If Antigua's interpretation is correct, the implications could be substantial. True, the only bite in the WTO's ruling is the scope for reciprocal trade sanctions. The loss of markets in Antigua, with an economy 0.007 per cent the size of the US, is unlikely to trouble Washington unduly. Antigua claims that the US actions destroyed most of the 5,000 jobs the country's industry previously provided out of a national workforce of just 30,000.
But there are several reasons why the ruling could have wider implications. One is that, as a first case concerning online services, the ruling could encourage other countries to see how far the WTO's services agreement can be pushed.
Another is that the European Union, with rather more clout than Antigua, could bring a copycat case to the WTO. European internet gambling companies, many headquartered in Gibraltar, have made inroads into the US despite the ban. Christiansen Capital Advisors, a US-based consultancy, reckons the growing global online betting market will take nearly $10bn in wagers this year, around half from American gamblers.

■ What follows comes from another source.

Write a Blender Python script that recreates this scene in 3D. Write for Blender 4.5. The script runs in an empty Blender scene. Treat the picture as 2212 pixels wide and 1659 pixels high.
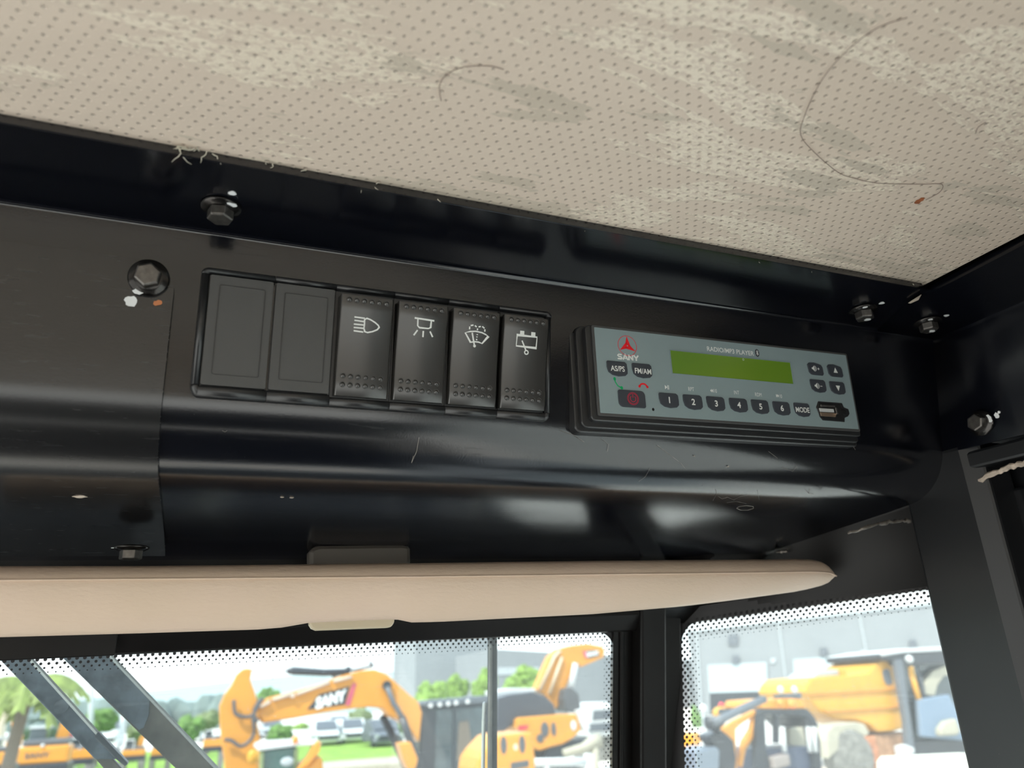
import bpy, bmesh, math, random
from mathutils import Matrix, Vector
import numpy as np
random.seed(7)
S = bpy.context.scene
COL = S.collection

# ------------------------------------------------------------------ camera, frames
FPX = 1545.0
def nrm(v): return v / np.linalg.norm(v)
Xc = nrm(np.array([4022., 360., FPX]))
Yc = np.array([-626., 574.5, FPX]); Yc = nrm(Yc - Xc * (Xc @ Yc))
Zc = np.cross(Xc, Yc)
B = np.array([Xc, Yc, Zc])                      # camera (right, down, forward) -> cab axes
UPC = nrm(np.array([0.02637, 0.06455, 0.99757]))  # true up, seen in the cab's axes (the machine stands slightly tilted)
wx = nrm(np.array([1., 0, 0]) - UPC * UPC[0]); wy = np.cross(UPC, wx)
Rw = np.array([wx, wy, UPC])                    # cab axes -> world axes
EYE = 2.55
CAB = Matrix.Translation((0, 0, EYE)) @ Matrix(Rw.tolist()).to_4x4()
WORLD = Matrix.Identity(4)
def ray(px, py): return B @ np.array([px - 1106., py - 829.5, FPX])
def hit(px, py, N, d):
    r = ray(px, py); return Vector((r * d / (N @ r)).tolist())
def hx(px, py, x): return hit(px, py, np.array([1., 0, 0]), x)
def hy(px, py, y): return hit(px, py, np.array([0, 1., 0]), y)
def hz(px, py, z): return hit(px, py, np.array([0, 0, 1.]), z)
def at(px, py, Y):                              # a point of the yard at Y metres ahead (world)
    r = Rw @ ray(px, py); r = r / r[1] * Y
    return Vector((r[0], r[1], r[2] + EYE))
def atg(px, py, z=0.0):
    r = Rw @ ray(px, py); r = r * (z - EYE) / r[2]
    return Vector((r[0], r[1], z))

cam = bpy.data.cameras.new('camera'); camo = bpy.data.objects.new('camera', cam); COL.objects.link(camo)
R3 = Matrix(((B[0][0], -B[0][1], -B[0][2]), (B[1][0], -B[1][1], -B[1][2]), (B[2][0], -B[2][1], -B[2][2])))
camo.matrix_world = CAB @ R3.to_4x4()
cam.sensor_width = 36.0; cam.lens = FPX / 2212 * 36.0
cam.clip_start = 0.01; cam.clip_end = 600
cam.dof.use_dof = True; cam.dof.focus_distance = 0.41; cam.dof.aperture_fstop = 9.0
S.camera = camo

# ------------------------------------------------------------------ light
w = bpy.data.worlds.new('world'); S.world = w; w.use_nodes = True
nt = w.node_tree; nt.nodes.clear()
out = nt.nodes.new('ShaderNodeOutputWorld'); bg = nt.nodes.new('ShaderNodeBackground')
tc = nt.nodes.new('ShaderNodeTexCoord'); sep = nt.nodes.new('ShaderNodeSeparateXYZ'); cr = nt.nodes.new('ShaderNodeValToRGB')
nt.links.new(tc.outputs['Generated'], sep.inputs[0]); nt.links.new(sep.outputs['Z'], cr.inputs[0])
cr.color_ramp.elements[0].color = (0.93, 1.0, 1.0, 1); cr.color_ramp.elements[1].color = (0.62, 0.80, 1.0, 1)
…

And there is another, particularly intriguing, aspect to the case. As well as claiming that it never intended gambling to be included under the WTO services agreement, the US trade representative's office created precedent by invoking a special clause allowing trade restraints to "protect public morals or to maintain public order". Many and varied threats were cited including underage betting, compulsive gambling, the risk of fraud, and the fear that online casinos would facilitate money laundering, organised crime and even terrorism.
The case has pitted traditional morality against international casino capitalism.
"Don't forget that this country was founded by the Puritans," says Keith Furlong, deputy director of the New Jersey-based Interactive Gaming Council. The gambling industry argues that regulation, not a total ban, is the way to keep gambling addiction and organised crime at bay.
Though Hawaii and Utah still have outright bans on gambling, Mr Furlong says about 10-20 per cent of American politicians, often egged on by Christian conservative groups, are virulently opposed.
Utah in particular is one of the most socially conservative states in America, influenced by the Church of Jesus Christ of Latter Day Saints, or Mormons.
As so often with trade issues, a small and concentrated campaign can exert a powerful influence. Mr Furlong laments: "These are people with whom it is hard to have a constructive conversation."
Mr Mendel says: "Americans can't really argue they have a total moral aversion to gambling. That is a hangover from 40-50 years ago. No American is more than two hours from a casino."
But many American land-based casinos are concentrated in enclaves like Las Vegas, Atlantic City and native American reservations. It evidently touches a particular nerve for betting to be available on the family PC.
"Internet gambling magnifies the destructiveness of gambling by bringing the casino into your home," says Spencer Bachus, a Republican congressman from the southern state of Alabama, who has tried to pass anti-internet gambling legislation through the US Congress.
"For the WTO to prohibit a state from enacting laws on what it considers basic questions of right and wrong is simply unacceptable," thundered a recent editorial in the Mormon-owned Deseret [sic] Morning News. "If that happens, the Bush administration should tear up the general trade agreement and renegotiate it with states' rights in mind."
Whether the small print of Thursday's decision is enough to save the WTO from the disapprobation of red-state America remains to be seen. The ruling backed the US's “public morals” argument while criticising its implementation. But one thing is clear. If the decision further opens up America's living rooms to gambling, it would be rash to bet against a severe backlash from the heartlands.